Small surprise. Wealthy members of the group — such as Gina Rinehart, Kerry Stokes, Andrew Forrest and Paul Holmes a Court — wouldn’t miss the loose change. But farmers are a canny lot, and you’d be a fool to throw money down a hole until you knew how much would be needed to fill it up.
At the moment that’s at least $2.1m, unless the ATO is in a forgiving mood. Which seems unlikely.
For context, that’s more than four years of membership fees, according to the last set of accounts presented to the PGA executive in 2024. Mind you, those same set of accounts also showed interest coming in from the missing bank account, so you’d probably want to take its claims of $471,000 in membership receipts with a grain of salt.
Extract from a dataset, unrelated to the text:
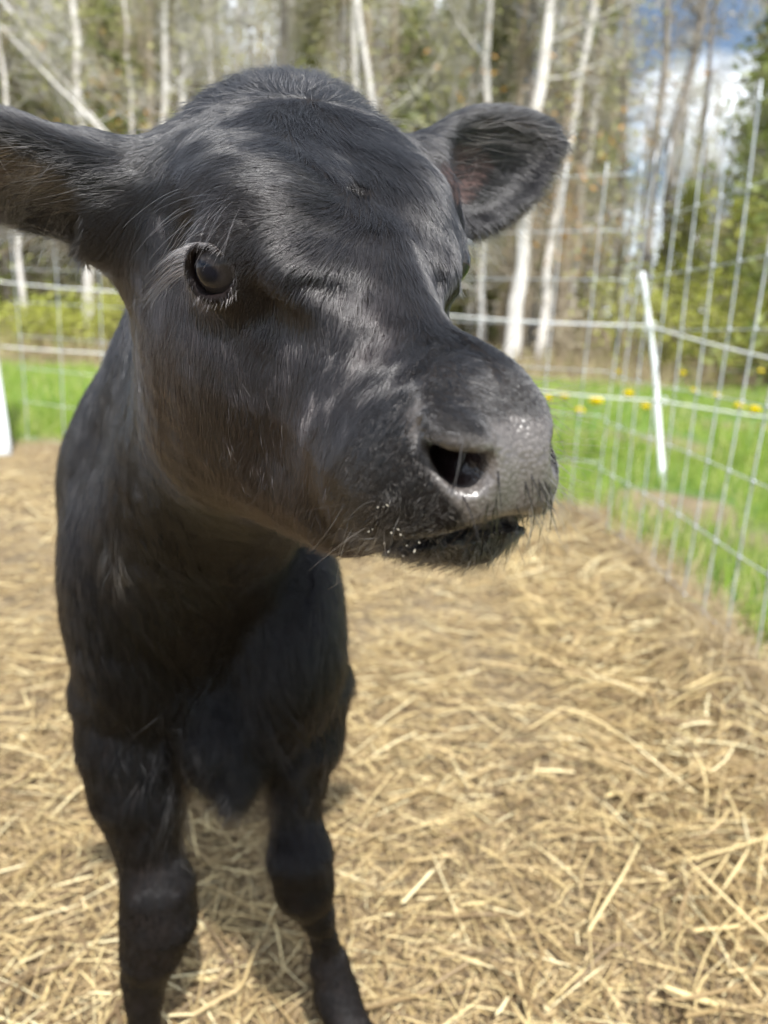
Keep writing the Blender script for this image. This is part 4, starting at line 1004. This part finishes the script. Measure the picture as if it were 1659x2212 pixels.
for s_, sd_ in ((1, 1), (-1, 2)): c_, r_ = lashes(s_, sd_); kid(hair('eyelash', c_, r_, [LS]))
# long brow hairs above the near eye
g = np.random.default_rng(5); CC, RR = [], []
for k in range(34):
    p0 = march(g.uniform(395, 530), g.uniform(400, 480)); e_ = 1e-3
    Nn = np.array([calf_sdf((p0+np.eye(3)[i]*e_)[None], False)[0]-calf_sdf((p0-np.eye(3)[i]*e_)[None], False)[0] for i in range(3)]); Nn /= np.linalg.norm(Nn)
    d = Nn*.7+(-right*g.uniform(-.3, .7)-up*g.uniform(.1, .8)); d /= np.linalg.norm(d); ln = g.uniform(.015, .032); t = np.linspace(0, 1, 7)[:, None]
    CC.append(p0+d*t*ln-up*t*t*ln*.35); RR.append(.00006*(1-.7*t[:, 0]))
kid(hair('brow_hair', np.array(CC), np.array(RR), [LS]))

# crumbs of hay caught on the lips
g = np.random.default_rng(8); ac = Acc()
for k in range(16):
    p0 = march(*((g.normal(850, 30), g.normal(1165, 14)) if k < 13 else (g.normal(835, 12), g.normal(1100, 9))))
    if p0 is None: continue
    a_ = g.normal(0, 1, 3); a_ /= np.linalg.norm(a_); ac.tube([p0-fwd*.0012, p0-fwd*.0012+a_*g.uniform(.0004, .0016)], g.uniform(.00012, .0003), 5)
cr_ = Nt('hay_crumb', .7); cr_.col((.36, .33, .27)); kid(tag(ac.build('hay_crumbs', None, [cr_.m]), kind='stuff'))
# hooves
hm_ = Nt('hoof_horn', .4); hm_.col(hm_.ramp(hm_.noise(60, 3, hm_.coord('Object', (1, 1, 4))), [(.3, (.012, .010, .009)), (.7, (.045, .038, .032))]))
hind = [np.array([-.20, .70, 0])+np.array([-.26, 1, 0])/1.0333*.65+np.array([1, .26, 0])/1.0333*s_*.075 for s_ in (-1, 1)]
for q, dx in ((at(306, 2420, .77), (-.1, -1)), (at(795, 2320, .73), (.25, -1)), (hind[0], (.25, -1)), (hind[1], (.25, -1))):
    d = np.array([*dx, 0]); d /= np.linalg.norm(d); sdv = np.array([-d[1], d[0], 0]); ac = Acc()
    for s_ in (-1, 1):
        b0 = np.array([q[0], q[1], .0])+sdv*s_*.0125; z0 = float(gz(q[0], q[1]))
        ac.tube([b0+[0, 0, z0+.045], b0+d*.008+[0, 0, z0+.030], b0+d*.020+[0, 0, z0+.012], b0+d*.030+[0, 0, z0+.003]], [.012, .0145, .0150, .0090], 14)
    kid(ac.build('hoof', None, [hm_.m]))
And who would pony up to rescue an organisation whose executive committee, led by PGA President Tony Seabrook, has been caught asleep at the wheel?
While a late rescue isn’t out of the question, it is looking like the 118-year-old organisation is toast.
And that means the PGA’s great rival, WAFarmers, might finally get its way and run a takeover of its long-term opposition.
For those not familiar with the internecine warfare within WA farming circles, the broad historical differences between the two organisations have been over government. WAFarmers has traditionally been in favour of having them. The PGA? Not so much.
In practice, the battle lines have been around single wheat and livestock market desks, such as the old Australian Wheat Board.
Most of those underlying differences disappeared with the AWB, however. Still, the PGA has steadfastly resisted any unification move, dismissing WAFarmers as “agrarian socialists” at the last attempt in 2019.
The WAFarmers boss at the time, Trevor Whittington, replied with snide remarks about PGA’s secrecy around its financial statements and funding sources.
Whittington is still at WAFarmers, looking on with interest, telling his members a merger “may still happen”.